▶ [SET PROBLEM]: Reproduce exactly the opening lines of the listing, stopping after the line that contains "S.camera = cam" and including it.

▶ [INFORMATION SUPPLIED]:
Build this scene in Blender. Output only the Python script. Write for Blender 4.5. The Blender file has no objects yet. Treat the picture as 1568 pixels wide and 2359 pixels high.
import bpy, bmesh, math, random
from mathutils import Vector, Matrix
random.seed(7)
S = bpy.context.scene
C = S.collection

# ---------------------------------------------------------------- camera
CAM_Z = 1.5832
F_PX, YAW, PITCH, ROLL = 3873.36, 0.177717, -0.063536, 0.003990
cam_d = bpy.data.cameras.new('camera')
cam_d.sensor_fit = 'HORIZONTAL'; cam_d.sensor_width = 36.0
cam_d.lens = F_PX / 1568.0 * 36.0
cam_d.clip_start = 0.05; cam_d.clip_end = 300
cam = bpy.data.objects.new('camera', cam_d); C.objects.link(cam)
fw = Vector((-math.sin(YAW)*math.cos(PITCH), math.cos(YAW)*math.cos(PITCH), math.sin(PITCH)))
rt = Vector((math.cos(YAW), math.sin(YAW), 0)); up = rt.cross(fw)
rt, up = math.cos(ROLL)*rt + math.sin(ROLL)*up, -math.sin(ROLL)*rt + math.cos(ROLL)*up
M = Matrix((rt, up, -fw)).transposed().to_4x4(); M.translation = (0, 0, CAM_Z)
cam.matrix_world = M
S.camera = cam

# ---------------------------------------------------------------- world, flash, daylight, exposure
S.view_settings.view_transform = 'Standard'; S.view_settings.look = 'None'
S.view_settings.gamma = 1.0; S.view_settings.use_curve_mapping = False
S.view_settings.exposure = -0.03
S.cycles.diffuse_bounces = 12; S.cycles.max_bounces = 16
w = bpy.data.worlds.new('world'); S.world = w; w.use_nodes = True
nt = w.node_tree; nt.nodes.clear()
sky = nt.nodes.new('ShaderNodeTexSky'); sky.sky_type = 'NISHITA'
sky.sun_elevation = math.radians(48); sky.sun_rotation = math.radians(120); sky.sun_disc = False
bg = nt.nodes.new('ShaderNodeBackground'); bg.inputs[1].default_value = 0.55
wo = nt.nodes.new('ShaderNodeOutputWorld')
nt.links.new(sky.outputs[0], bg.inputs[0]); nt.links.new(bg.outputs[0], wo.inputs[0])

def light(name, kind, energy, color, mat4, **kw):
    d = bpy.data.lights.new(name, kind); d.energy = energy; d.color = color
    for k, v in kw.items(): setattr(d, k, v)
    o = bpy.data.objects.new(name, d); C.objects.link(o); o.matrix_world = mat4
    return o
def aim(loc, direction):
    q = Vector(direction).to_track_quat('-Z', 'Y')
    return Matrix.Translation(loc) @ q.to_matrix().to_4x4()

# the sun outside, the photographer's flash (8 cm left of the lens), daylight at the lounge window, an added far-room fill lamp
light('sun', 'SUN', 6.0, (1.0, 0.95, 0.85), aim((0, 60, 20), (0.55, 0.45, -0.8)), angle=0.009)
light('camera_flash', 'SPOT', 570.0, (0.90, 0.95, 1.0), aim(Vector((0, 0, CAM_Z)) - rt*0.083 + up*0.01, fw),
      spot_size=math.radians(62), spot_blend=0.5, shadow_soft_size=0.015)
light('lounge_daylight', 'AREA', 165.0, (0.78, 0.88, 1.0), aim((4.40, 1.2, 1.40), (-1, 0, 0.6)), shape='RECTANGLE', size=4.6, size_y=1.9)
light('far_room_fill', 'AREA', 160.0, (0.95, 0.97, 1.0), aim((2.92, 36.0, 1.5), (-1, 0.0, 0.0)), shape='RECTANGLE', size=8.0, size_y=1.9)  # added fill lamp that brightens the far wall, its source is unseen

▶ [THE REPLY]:
Build this scene in Blender. Output only the Python script. Write for Blender 4.5. The Blender file has no objects yet. Treat the picture as 1568 pixels wide and 2359 pixels high.
import bpy, bmesh, math, random
from mathutils import Vector, Matrix
random.seed(7)
S = bpy.context.scene
C = S.collection

# ---------------------------------------------------------------- camera
CAM_Z = 1.5832
F_PX, YAW, PITCH, ROLL = 3873.36, 0.177717, -0.063536, 0.003990
cam_d = bpy.data.cameras.new('camera')
cam_d.sensor_fit = 'HORIZONTAL'; cam_d.sensor_width = 36.0
cam_d.lens = F_PX / 1568.0 * 36.0
cam_d.clip_start = 0.05; cam_d.clip_end = 300
cam = bpy.data.objects.new('camera', cam_d); C.objects.link(cam)
fw = Vector((-math.sin(YAW)*math.cos(PITCH), math.cos(YAW)*math.cos(PITCH), math.sin(PITCH)))
rt = Vector((math.cos(YAW), math.sin(YAW), 0)); up = rt.cross(fw)
rt, up = math.cos(ROLL)*rt + math.sin(ROLL)*up, -math.sin(ROLL)*rt + math.cos(ROLL)*up
M = Matrix((rt, up, -fw)).transposed().to_4x4(); M.translation = (0, 0, CAM_Z)
cam.matrix_world = M
S.camera = cam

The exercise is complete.